Tuesday, July 28, 2009

Verbal potpourri … catch-up post

Been kinda busy during the 60º summer here … fish are biting and the Brewers are too, in a less fortunate sense. A few things to note quickly, each of which really warrants a full post unto itself. Let's just number them …

(1) The NYT has spoken on "To Be 'Verbed' or Not 'Verbed', re the new (commercial) to bing. Not noticed about this in the blogosphere that I've seen is that they give a paradigm:
  • I bing
  • she bings
  • he bang
  • you had bung
  • they are binging
  • let's bing!
Even though CVN, where 'N' = velar nasal, is probably the ideal shape for a new strong verb, I'm guessing the homophony with 'to bang' and with non-verbal 'bung' would likely block this. More importantly, I hope the notion of binging never gets this far. Maybe the author, Noam C.*, was playing with language here.

(2) Science is doing swearing. The piece is pretty funny, but I'm seriously skeptical that they're onto anything here. This is what Science spends its space on?

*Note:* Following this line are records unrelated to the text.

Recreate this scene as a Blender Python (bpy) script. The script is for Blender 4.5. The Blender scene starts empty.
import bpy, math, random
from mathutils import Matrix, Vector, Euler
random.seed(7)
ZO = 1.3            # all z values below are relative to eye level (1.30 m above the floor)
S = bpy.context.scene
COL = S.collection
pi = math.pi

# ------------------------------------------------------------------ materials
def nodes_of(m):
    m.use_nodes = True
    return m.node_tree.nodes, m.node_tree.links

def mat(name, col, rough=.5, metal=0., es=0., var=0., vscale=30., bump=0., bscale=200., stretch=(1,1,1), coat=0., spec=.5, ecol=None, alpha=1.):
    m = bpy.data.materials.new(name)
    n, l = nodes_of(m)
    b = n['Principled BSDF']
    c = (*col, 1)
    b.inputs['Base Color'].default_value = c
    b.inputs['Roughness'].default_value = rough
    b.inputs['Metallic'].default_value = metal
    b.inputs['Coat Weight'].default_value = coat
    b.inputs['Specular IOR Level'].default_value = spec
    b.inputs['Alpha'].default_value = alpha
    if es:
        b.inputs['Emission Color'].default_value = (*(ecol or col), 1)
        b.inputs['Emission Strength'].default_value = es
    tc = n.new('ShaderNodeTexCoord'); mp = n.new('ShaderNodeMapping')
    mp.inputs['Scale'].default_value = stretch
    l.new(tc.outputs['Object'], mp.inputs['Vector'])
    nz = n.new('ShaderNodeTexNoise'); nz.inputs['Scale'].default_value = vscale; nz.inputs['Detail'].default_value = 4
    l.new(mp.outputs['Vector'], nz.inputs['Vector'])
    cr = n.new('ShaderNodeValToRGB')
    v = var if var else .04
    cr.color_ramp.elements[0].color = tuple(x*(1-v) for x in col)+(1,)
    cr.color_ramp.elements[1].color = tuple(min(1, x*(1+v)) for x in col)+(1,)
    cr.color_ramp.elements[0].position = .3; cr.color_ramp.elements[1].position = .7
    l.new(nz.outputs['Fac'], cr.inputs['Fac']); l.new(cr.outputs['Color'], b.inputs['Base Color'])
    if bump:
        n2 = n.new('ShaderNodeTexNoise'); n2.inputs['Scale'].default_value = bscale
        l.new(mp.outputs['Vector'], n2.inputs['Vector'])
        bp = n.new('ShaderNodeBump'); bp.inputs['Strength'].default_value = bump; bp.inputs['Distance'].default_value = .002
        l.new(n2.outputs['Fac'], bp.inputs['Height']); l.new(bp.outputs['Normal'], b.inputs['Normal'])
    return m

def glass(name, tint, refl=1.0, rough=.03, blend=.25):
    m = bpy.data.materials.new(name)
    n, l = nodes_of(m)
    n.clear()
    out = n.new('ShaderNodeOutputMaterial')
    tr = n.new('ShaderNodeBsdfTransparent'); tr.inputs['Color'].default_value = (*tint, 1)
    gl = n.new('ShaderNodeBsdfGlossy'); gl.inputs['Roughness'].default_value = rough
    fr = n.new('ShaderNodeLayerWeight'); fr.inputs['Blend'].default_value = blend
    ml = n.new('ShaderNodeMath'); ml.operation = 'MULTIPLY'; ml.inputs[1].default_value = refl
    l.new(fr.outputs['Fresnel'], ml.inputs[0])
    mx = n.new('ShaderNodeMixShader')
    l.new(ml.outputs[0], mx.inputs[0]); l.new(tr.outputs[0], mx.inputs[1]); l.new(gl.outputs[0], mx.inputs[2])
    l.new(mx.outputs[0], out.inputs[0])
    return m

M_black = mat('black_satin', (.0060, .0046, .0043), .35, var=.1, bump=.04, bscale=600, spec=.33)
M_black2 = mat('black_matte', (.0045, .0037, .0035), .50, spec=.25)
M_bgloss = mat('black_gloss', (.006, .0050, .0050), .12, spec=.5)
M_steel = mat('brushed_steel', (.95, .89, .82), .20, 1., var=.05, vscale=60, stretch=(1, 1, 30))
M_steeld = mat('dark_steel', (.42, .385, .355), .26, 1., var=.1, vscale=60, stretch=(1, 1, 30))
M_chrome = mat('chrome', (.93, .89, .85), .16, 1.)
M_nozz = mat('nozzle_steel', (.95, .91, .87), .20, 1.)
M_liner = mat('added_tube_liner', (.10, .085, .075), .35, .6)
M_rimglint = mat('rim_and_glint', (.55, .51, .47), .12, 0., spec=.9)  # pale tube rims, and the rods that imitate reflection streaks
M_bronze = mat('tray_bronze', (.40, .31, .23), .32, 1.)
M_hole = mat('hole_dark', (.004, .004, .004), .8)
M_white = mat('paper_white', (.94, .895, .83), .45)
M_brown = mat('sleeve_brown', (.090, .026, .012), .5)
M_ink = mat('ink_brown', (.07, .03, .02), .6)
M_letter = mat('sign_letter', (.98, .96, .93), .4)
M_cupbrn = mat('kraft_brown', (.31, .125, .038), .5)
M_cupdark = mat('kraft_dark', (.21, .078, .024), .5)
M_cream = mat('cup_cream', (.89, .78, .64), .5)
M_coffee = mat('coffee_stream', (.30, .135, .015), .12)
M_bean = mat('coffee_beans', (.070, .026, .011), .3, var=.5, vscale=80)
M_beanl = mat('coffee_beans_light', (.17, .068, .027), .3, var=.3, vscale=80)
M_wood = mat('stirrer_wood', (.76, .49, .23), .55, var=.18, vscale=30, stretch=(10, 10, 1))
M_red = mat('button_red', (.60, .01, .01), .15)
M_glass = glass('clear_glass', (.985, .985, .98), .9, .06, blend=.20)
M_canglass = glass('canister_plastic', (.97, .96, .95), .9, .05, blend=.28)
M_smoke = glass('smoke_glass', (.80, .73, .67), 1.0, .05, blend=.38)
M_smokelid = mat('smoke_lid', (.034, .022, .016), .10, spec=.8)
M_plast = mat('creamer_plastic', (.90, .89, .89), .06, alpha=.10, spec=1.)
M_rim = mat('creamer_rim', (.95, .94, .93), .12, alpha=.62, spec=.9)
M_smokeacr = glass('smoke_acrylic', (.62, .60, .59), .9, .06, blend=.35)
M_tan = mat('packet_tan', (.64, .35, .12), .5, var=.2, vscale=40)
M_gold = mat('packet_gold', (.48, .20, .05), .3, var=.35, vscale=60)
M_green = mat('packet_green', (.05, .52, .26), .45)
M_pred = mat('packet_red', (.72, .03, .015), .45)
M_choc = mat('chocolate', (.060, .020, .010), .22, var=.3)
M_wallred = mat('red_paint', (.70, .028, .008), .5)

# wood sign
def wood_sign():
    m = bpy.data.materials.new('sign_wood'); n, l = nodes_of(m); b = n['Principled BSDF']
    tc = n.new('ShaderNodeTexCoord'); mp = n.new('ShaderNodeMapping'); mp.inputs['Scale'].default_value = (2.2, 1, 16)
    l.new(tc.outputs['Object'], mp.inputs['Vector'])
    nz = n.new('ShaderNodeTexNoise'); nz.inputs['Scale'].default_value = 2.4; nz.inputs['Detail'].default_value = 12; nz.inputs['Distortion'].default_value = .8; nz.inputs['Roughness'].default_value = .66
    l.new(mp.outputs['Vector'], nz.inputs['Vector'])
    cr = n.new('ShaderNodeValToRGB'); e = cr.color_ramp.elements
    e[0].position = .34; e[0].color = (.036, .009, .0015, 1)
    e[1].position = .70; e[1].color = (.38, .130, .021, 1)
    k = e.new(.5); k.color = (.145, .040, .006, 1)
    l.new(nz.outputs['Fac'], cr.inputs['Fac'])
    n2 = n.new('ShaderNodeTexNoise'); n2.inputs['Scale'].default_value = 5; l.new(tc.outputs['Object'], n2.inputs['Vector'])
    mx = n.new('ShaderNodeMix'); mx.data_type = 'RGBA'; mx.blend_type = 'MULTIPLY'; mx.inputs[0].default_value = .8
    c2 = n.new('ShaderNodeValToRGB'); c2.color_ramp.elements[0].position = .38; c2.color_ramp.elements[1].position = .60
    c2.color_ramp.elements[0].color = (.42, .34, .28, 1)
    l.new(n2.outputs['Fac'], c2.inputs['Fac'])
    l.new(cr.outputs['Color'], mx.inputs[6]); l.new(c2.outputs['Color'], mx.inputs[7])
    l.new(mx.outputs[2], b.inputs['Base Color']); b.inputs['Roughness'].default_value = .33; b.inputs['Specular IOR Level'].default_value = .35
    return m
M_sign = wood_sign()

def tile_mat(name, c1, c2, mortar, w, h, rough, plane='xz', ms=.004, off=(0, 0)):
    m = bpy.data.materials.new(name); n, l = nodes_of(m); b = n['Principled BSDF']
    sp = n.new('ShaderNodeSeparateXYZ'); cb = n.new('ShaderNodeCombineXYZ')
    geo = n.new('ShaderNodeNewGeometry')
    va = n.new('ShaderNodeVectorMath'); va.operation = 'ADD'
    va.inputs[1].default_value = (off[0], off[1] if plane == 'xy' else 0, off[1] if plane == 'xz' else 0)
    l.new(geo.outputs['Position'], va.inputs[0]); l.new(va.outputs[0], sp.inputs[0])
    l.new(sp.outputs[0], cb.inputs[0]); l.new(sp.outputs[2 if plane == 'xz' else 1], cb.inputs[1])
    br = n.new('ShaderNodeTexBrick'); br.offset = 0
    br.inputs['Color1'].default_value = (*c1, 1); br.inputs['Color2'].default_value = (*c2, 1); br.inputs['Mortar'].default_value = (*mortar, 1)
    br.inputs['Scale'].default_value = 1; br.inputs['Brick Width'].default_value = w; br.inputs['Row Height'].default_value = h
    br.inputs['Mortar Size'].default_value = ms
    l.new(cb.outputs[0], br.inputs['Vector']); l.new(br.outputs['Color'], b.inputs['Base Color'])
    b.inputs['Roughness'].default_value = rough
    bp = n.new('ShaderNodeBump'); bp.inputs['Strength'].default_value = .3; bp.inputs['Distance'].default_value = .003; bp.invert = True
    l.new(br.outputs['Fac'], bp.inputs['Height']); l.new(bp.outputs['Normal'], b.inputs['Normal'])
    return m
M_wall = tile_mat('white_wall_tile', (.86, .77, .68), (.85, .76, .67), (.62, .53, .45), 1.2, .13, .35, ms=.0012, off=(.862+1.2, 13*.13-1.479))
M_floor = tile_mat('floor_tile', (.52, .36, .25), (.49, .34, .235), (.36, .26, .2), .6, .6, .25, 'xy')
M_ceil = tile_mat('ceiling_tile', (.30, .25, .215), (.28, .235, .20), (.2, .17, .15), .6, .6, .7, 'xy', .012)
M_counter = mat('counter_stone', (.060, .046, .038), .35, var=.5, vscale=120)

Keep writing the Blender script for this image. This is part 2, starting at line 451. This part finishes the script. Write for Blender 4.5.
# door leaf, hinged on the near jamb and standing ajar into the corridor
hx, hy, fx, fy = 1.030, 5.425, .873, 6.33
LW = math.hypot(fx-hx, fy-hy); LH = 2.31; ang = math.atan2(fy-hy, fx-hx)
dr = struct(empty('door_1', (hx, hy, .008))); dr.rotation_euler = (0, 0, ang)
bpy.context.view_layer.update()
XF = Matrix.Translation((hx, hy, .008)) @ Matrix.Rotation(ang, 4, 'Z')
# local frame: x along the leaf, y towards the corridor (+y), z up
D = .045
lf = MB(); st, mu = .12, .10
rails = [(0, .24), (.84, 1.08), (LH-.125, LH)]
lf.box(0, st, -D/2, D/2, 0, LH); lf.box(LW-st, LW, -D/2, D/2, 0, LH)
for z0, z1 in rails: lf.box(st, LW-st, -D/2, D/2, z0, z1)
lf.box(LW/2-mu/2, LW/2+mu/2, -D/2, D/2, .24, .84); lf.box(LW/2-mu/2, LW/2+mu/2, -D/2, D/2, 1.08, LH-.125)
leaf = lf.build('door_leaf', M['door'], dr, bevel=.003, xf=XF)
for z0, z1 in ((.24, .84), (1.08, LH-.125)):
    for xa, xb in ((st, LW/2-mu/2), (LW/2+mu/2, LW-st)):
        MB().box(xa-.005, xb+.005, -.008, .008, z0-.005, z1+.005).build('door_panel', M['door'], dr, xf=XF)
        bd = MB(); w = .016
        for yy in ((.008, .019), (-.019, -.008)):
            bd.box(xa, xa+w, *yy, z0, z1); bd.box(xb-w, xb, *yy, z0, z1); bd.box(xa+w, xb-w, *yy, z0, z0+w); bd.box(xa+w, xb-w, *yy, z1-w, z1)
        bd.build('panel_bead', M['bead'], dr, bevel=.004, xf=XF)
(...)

(3) Safire has spoken up for singular they.

(4) Palin's speech has finally been decoded:



Come on: it makes more sense than any other view out there.

* No, not that Noam C., Noam Cohen in this case.

2 comments:

John Cowan said...

Well, we have had some wrong-way conversions in recent years, notably twug as the innovative past tense of twig. But a strong verb created from scratch?

The Ridger, FCD said...

Well, bing-bang-bung makes more sense than all those "he banged you (titter)" stories I've seen.

But surely nobody is seriously saying this?